▶ Exercise details:
Find all lines in the listing that include the word "extends", then copy them.

[start]

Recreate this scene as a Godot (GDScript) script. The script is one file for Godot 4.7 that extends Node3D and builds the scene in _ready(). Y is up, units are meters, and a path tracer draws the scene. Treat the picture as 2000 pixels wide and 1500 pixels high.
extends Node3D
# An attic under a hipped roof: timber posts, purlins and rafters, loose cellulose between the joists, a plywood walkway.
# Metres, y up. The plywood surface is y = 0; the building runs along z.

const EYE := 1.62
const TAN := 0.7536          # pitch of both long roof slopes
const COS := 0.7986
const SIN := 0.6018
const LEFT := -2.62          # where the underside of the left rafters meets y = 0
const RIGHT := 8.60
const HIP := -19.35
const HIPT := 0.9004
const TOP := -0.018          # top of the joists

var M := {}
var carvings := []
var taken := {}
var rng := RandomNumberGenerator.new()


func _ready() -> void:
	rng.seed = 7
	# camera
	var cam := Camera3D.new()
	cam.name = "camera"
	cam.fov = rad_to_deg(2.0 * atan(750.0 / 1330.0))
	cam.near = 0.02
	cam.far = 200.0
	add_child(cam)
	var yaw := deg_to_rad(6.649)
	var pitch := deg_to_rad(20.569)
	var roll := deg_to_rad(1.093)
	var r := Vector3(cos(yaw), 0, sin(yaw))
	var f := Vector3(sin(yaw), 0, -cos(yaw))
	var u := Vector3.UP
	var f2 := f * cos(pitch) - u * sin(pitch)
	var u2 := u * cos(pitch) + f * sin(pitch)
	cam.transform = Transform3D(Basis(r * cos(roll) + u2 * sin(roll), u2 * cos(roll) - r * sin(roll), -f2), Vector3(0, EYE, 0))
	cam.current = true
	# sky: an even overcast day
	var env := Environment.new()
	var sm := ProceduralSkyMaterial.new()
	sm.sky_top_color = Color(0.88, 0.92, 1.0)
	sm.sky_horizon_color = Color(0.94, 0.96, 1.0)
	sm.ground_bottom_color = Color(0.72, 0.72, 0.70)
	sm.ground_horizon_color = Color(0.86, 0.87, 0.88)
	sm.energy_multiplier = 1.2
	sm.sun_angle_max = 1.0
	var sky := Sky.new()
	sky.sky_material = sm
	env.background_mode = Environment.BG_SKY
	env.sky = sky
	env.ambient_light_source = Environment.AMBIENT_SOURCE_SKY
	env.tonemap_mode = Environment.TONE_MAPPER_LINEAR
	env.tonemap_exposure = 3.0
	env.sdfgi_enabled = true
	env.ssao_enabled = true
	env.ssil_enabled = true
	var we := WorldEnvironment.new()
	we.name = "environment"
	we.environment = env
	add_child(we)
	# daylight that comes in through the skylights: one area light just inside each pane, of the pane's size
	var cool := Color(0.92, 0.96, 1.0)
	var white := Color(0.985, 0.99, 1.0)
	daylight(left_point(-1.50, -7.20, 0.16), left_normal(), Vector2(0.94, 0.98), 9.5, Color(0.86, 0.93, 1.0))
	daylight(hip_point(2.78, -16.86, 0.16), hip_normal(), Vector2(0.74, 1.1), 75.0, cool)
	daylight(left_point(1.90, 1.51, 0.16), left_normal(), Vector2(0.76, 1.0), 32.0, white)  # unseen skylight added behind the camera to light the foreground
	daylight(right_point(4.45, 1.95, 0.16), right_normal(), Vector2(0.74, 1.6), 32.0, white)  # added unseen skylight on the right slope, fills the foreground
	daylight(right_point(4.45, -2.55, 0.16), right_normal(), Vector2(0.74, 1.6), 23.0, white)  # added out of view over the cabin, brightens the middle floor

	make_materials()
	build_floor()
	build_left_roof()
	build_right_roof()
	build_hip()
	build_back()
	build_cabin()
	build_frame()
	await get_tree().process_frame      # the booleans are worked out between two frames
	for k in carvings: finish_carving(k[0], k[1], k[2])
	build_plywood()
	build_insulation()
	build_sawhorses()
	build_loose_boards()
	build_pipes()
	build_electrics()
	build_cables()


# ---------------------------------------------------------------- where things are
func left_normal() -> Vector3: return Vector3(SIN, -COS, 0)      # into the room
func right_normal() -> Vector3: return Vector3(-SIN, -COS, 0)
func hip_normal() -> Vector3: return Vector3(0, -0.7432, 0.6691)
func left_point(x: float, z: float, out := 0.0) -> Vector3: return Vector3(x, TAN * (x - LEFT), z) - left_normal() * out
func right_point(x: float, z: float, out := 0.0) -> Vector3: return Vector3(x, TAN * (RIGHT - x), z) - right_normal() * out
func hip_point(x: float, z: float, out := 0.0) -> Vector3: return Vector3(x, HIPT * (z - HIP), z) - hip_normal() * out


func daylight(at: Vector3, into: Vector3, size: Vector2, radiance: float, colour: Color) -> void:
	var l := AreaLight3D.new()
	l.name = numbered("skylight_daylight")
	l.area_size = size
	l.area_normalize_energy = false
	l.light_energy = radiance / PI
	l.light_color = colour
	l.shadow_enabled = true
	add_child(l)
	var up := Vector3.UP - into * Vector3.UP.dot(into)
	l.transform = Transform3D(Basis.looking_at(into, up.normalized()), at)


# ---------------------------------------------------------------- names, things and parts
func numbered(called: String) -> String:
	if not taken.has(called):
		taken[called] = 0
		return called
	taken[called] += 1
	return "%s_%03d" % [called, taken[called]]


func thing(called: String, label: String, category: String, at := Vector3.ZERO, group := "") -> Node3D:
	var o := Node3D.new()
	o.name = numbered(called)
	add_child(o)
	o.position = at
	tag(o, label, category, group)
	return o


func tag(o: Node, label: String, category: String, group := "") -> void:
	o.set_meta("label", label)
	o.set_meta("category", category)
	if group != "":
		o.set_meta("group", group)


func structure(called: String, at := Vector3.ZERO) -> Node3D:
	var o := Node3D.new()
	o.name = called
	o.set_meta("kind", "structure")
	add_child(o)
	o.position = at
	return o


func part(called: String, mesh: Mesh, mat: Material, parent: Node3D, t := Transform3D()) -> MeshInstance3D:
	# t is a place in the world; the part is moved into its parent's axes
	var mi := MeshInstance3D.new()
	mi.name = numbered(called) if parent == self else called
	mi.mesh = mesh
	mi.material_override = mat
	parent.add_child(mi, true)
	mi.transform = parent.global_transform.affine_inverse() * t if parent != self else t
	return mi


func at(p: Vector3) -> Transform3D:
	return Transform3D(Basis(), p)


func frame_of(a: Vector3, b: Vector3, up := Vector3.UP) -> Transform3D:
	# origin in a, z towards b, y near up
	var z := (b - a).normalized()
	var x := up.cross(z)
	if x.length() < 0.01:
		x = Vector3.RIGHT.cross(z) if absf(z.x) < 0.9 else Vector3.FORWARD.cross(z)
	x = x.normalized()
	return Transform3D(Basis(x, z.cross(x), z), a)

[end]

▶ Solved problem:
Recreate this scene as a Godot (GDScript) script. The script is one file for Godot 4.7 that extends Node3D and builds the scene in _ready(). Y is up, units are meters, and a path tracer draws the scene. Treat the picture as 2000 pixels wide and 1500 pixels high.
extends Node3D